* PROBLEM TO WORK ON
Take the lines of the data below from the very first through the line containing "return m, nt, b" and output them exactly, pictures excluded.

* DATASET EXTRACT

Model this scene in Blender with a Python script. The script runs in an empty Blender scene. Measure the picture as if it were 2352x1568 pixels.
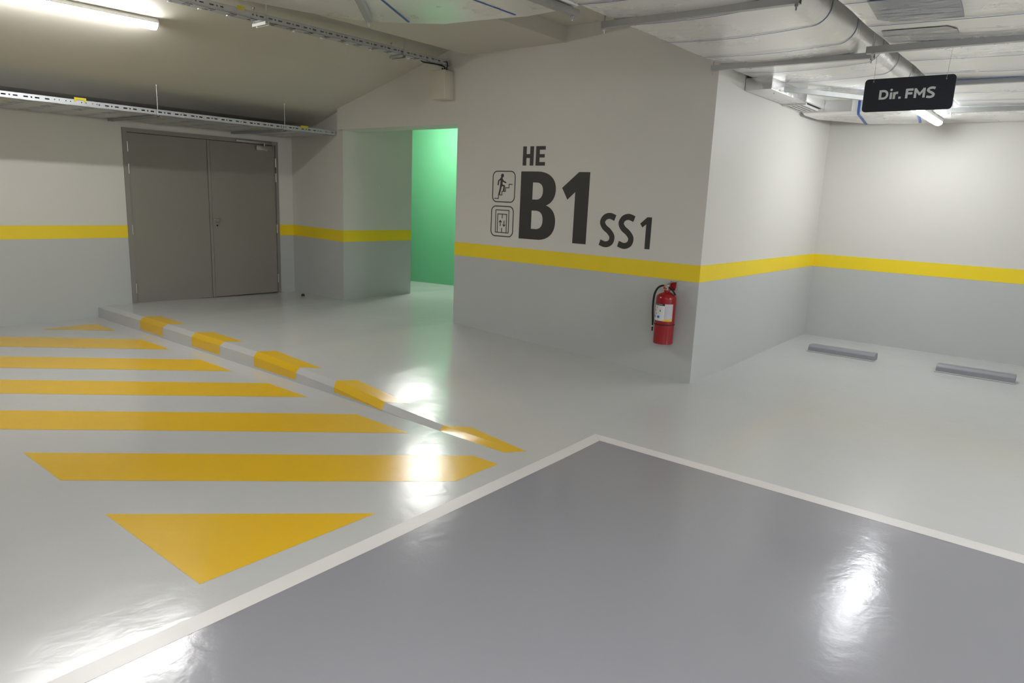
import bpy, bmesh, math, random
from mathutils import Vector, Matrix
random.seed(3)
scn = bpy.context.scene
COL = scn.collection
R = math.radians

# ------------------------------------------------------------------ materials
def newmat(name):
    m = bpy.data.materials.new(name); m.use_nodes = True
    nt = m.node_tree
    b = nt.nodes['Principled BSDF']
    return m, nt, b

def mat(name, col, rough=0.5, metal=0.0, spec=0.5, bump=0.0, bscale=40.0, var=0.0, vscale=3.0, coat=0.0, rvar=0.0, bdist=0.002):
    m, nt, b = newmat(name)
    b.inputs['Base Color'].default_value = (*col, 1)
    b.inputs['Roughness'].default_value = rough
    b.inputs['Metallic'].default_value = metal
    b.inputs['Specular IOR Level'].default_value = spec
    b.inputs['Coat Weight'].default_value = coat
    tc = nt.nodes.new('ShaderNodeTexCoord')
    if var > 0:
        n = nt.nodes.new('ShaderNodeTexNoise'); n.inputs['Scale'].default_value = vscale; n.inputs['Detail'].default_value = 5
        nt.links.new(tc.outputs['Object'], n.inputs['Vector'])
        mx = nt.nodes.new('ShaderNodeMix'); mx.data_type = 'RGBA'
        mx.inputs['A'].default_value = (*[c*(1-var) for c in col], 1)
        mx.inputs['B'].default_value = (*[min(1, c*(1+var)) for c in col], 1)
        nt.links.new(n.outputs['Fac'], mx.inputs['Factor'])
        nt.links.new(mx.outputs['Result'], b.inputs['Base Color'])
    if rvar > 0:
        n = nt.nodes.new('ShaderNodeTexNoise'); n.inputs['Scale'].default_value = 1.7; n.inputs['Detail'].default_value = 6
        nt.links.new(tc.outputs['Object'], n.inputs['Vector'])
        mr = nt.nodes.new('ShaderNodeMapRange')
        mr.inputs['From Min'].default_value = .3; mr.inputs['From Max'].default_value = .7
        mr.inputs['To Min'].default_value = rough-rvar; mr.inputs['To Max'].default_value = rough+rvar
        nt.links.new(n.outputs['Fac'], mr.inputs['Value']); nt.links.new(mr.outputs['Result'], b.inputs['Roughness'])
    if bump > 0:
        n = nt.nodes.new('ShaderNodeTexNoise'); n.inputs['Scale'].default_value = bscale; n.inputs['Detail'].default_value = 3
        nt.links.new(tc.outputs['Object'], n.inputs['Vector'])
        bp = nt.nodes.new('ShaderNodeBump'); bp.inputs['Strength'].default_value = bump; bp.inputs['Distance'].default_value = bdist
        nt.links.new(n.outputs['Fac'], bp.inputs['Height']); nt.links.new(bp.outputs['Normal'], b.inputs['Normal'])
    return m

def emis(name, col, s):
    m, nt, b = newmat(name)
    b.inputs['Base Color'].default_value = (.9, .9, .9, 1)
    b.inputs['Emission Color'].default_value = (*col, 1)
    b.inputs['Emission Strength'].default_value = s
    return m

UP = (.66, .645, .605); LOW = (.50, .52, .51)
def wall_paint(name, up=UP, low=LOW, zsplit=.93):
    m, nt, b = newmat(name)
    b.inputs['Roughness'].default_value = .48; b.inputs['Specular IOR Level'].default_value = .35
    g = nt.nodes.new('ShaderNodeNewGeometry'); sx = nt.nodes.new('ShaderNodeSeparateXYZ')
    nt.links.new(g.outputs['Position'], sx.inputs[0])
    gt = nt.nodes.new('ShaderNodeMath'); gt.operation = 'GREATER_THAN'; gt.inputs[1].default_value = zsplit
    nt.links.new(sx.outputs['Z'], gt.inputs[0])
    mx = nt.nodes.new('ShaderNodeMix'); mx.data_type = 'RGBA'
    mx.inputs['A'].default_value = (*low, 1); mx.inputs['B'].default_value = (*up, 1)
    nt.links.new(gt.outputs[0], mx.inputs['Factor'])
    n = nt.nodes.new('ShaderNodeTexNoise'); n.inputs['Scale'].default_value = 1.3; n.inputs['Detail'].default_value = 4
    nt.links.new(g.outputs['Position'], n.inputs['Vector'])
    mr = nt.nodes.new('ShaderNodeMapRange'); mr.inputs['To Min'].default_value = .96; mr.inputs['To Max'].default_value = 1.03
    nt.links.new(n.outputs['Fac'], mr.inputs['Value'])
    ml = nt.nodes.new('ShaderNodeMix'); ml.data_type = 'RGBA'; ml.blend_type = 'MULTIPLY'; ml.inputs['Factor'].default_value = 1
    nt.links.new(mx.outputs['Result'], ml.inputs['A']); nt.links.new(mr.outputs['Result'], ml.inputs['B'])
    nt.links.new(ml.outputs['Result'], b.inputs['Base Color'])
    n2 = nt.nodes.new('ShaderNodeTexNoise'); n2.inputs['Scale'].default_value = 90; n2.inputs['Detail'].default_value = 3
    nt.links.new(g.outputs['Position'], n2.inputs['Vector'])
    bp = nt.nodes.new('ShaderNodeBump'); bp.inputs['Strength'].default_value = .12; bp.inputs['Distance'].default_value = .002
    nt.links.new(n2.outputs['Fac'], bp.inputs['Height']); nt.links.new(bp.outputs['Normal'], b.inputs['Normal'])
    return m

def gloss_floor(name, col, rough=.16, var=.03):
    """epoxy coated floor: slightly rippled glossy paint with scuffs"""
    m, nt, b = newmat(name)
    b.inputs['Specular IOR Level'].default_value = .55
    g = nt.nodes.new('ShaderNodeNewGeometry')
    n = nt.nodes.new('ShaderNodeTexNoise'); n.inputs['Scale'].default_value = .9; n.inputs['Detail'].default_value = 6
    nt.links.new(g.outputs['Position'], n.inputs['Vector'])
    mx = nt.nodes.new('ShaderNodeMix'); mx.data_type = 'RGBA'
    mx.inputs['A'].default_value = (*[c*(1-var) for c in col], 1); mx.inputs['B'].default_value = (*[c*(1+var) for c in col], 1)
    nt.links.new(n.outputs['Fac'], mx.inputs['Factor']); nt.links.new(mx.outputs['Result'], b.inputs['Base Color'])
    mr = nt.nodes.new('ShaderNodeMapRange'); mr.inputs['From Min'].default_value = .35; mr.inputs['From Max'].default_value = .65
    mr.inputs['To Min'].default_value = rough-.03; mr.inputs['To Max'].default_value = rough+.05
    nt.links.new(n.outputs['Fac'], mr.inputs['Value']); nt.links.new(mr.outputs['Result'], b.inputs['Roughness'])
    w = nt.nodes.new('ShaderNodeTexNoise'); w.inputs['Scale'].default_value = 7; w.inputs['Detail'].default_value = 4; w.inputs['Distortion'].default_value = .6
    nt.links.new(g.outputs['Position'], w.inputs['Vector'])
    f = nt.nodes.new('ShaderNodeTexNoise'); f.inputs['Scale'].default_value = 70; f.inputs['Detail'].default_value = 3
    nt.links.new(g.outputs['Position'], f.inputs['Vector'])
    b1 = nt.nodes.new('ShaderNodeBump'); b1.inputs['Strength'].default_value = .35; b1.inputs['Distance'].default_value = .004
    b2 = nt.nodes.new('ShaderNodeBump'); b2.inputs['Strength'].default_value = .16; b2.inputs['Distance'].default_value = .0016
    nt.links.new(w.outputs['Fac'], b1.inputs['Height']); nt.links.new(f.outputs['Fac'], b2.inputs['Height'])
    nt.links.new(b1.outputs['Normal'], b2.inputs['Normal']); nt.links.new(b2.outputs['Normal'], b.inputs['Normal'])
    return m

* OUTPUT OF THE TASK
Model this scene in Blender with a Python script. The script runs in an empty Blender scene. Measure the picture as if it were 2352x1568 pixels.
import bpy, bmesh, math, random
from mathutils import Vector, Matrix
random.seed(3)
scn = bpy.context.scene
COL = scn.collection
R = math.radians

# ------------------------------------------------------------------ materials
def newmat(name):
    m = bpy.data.materials.new(name); m.use_nodes = True
    nt = m.node_tree
    b = nt.nodes['Principled BSDF']
    return m, nt, b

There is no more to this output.